I presented the idea as an efficiency boost, without going into the details about its potentially profound impact. I said, to paraphrase, “It’s called Information Radiator. Instead of having to ping each other all the time about what got done, you can just have a company-wide visible board that anyone can update to show what’s going on. If you have an extra screen, it can be on all the time and be dedicated to show what everyone’s working on.”

To my surprise, they took the suggestion on the spot. Traditionally, an information radiator would be implemented as a part of a kanban board, where an assigned task in Jira or Trello would be dragged from the backlog to WIP to Done. An even more old-school method is to use colored post-its to indicate who’s doing what, and at what stage the work unit is at. For a completely co-located team, post-its would work just fine, but some members would be remote. What good is a radiator that can’t radiate beyond the room?

Notion is a fantastic collaboration tool. I take it as a spiritual descendent of Google Wave, where real-time synchronization is a first-class use case. From what I’ve heard of other companies, they use it as an alternative to Google Docs, as a repository of documents to be referred to. But one of many feature that makes it distinct from Google Docs is its ability to show individuals’ cursors when many people are focused on the same doc.

Notion Official > Help & Support > Real-time Collaboration notion-real-time

Seeing where individuals are at in real-time gives more life to the doc, turning it into a place, where you can feel your teammates’ presence. As my cursor hovers over my daily to-do tasks, the team can confidently trust that the status of my tasks are up-to-date to the minute. There is no asking for “Is this one done? How about that one?”. Teams that use post-it notes as their source of truth need to take the fifteen seconds walk to the post-it board. Using Notion, it’s an alt-tab away, less than two seconds.

So what information goes on the information radiator? In our case, the most frequently-asked, and the under-asked. At the daily standup, the sprint goal is broken down, and turned into actionable items that can be checked off a list. This list takes up the bulk of the real estate for each team member.

notion-green

It’s simply a to-do list that’s shared. But the contents are fundamentally social, compared to a private to-do list. I’ve socially committed myself to complete these tasks in order, to the best of my ability. There is no expectation of punting them to tomorrow.

The under-asked is my visible status, in speed. Visible Status is another pattern in the task synchronization sequence.

notion-red

There is a special feature in notion that allows a section of one document to be sync’d to a section of another. This allows me to copy-paste colors of the traffic light to indicate my speed, while having to persist that state between boards. When I’m cruising along my list, I’ll be showing green. When I’m faced with a difficult problem, and potentially digging myself into a rabbit hole, I’m yellow. When I cannot progress any further, or if I’m afk, I’m red.

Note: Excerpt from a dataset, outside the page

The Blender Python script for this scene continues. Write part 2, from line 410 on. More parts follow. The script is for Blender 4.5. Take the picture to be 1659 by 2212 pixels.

As pretty as this scheme is, no battle plan survives contact with the enemy. What was expected to happen was for all the commitments to be realistic at the beginning of a sprint, and for all of those checkboxes to be filled by the end of the production episode. There was this one time where I was refactoring my way into a large feature update in the app – and I didn’t check off a single box that day.

I was the one who proposed to use this information radiator to organize our work, and here I am supposedly slacking off or being irresponsible, not going with the work plan. At the end of that day, the team confronted me with disappointment that I didn’t get any work done at all. They were surprised that I didn’t follow through with what was on the info radiator. I was surprised that they were surprised, because I didn’t expect them to wait until the end of the day to talk to me about it. If they saw that nothing was getting done, why not intervene sooner?

The conflict was later identified to be a combination of Granularity Gradient and Pigs Estimate. In English, the tasks were not broken down enough for me to be able to check off bits of it, and that I did not commit to such large tasks to be brought to completion that day.

After resolving that issue, I realized that if it weren’t for the info radiator, the surprise would have been delayed even further, and trust would have eroded. Whose job is it anyway to communicate what proportion of each of the tasks are completed? Not the developer’s, obviously; the developer should be developing. Not the manager’s; that’s equivalent to asking for TPS reports each day!

The information radiator dynamically changing throughout the day gives information about which tasks are getting done; it not changing gives information about what’s not getting done. The lack of update from me signaled that whatever I’m doing is going off the rails, and that it needs a course correction. The radiator radiated. It did its job.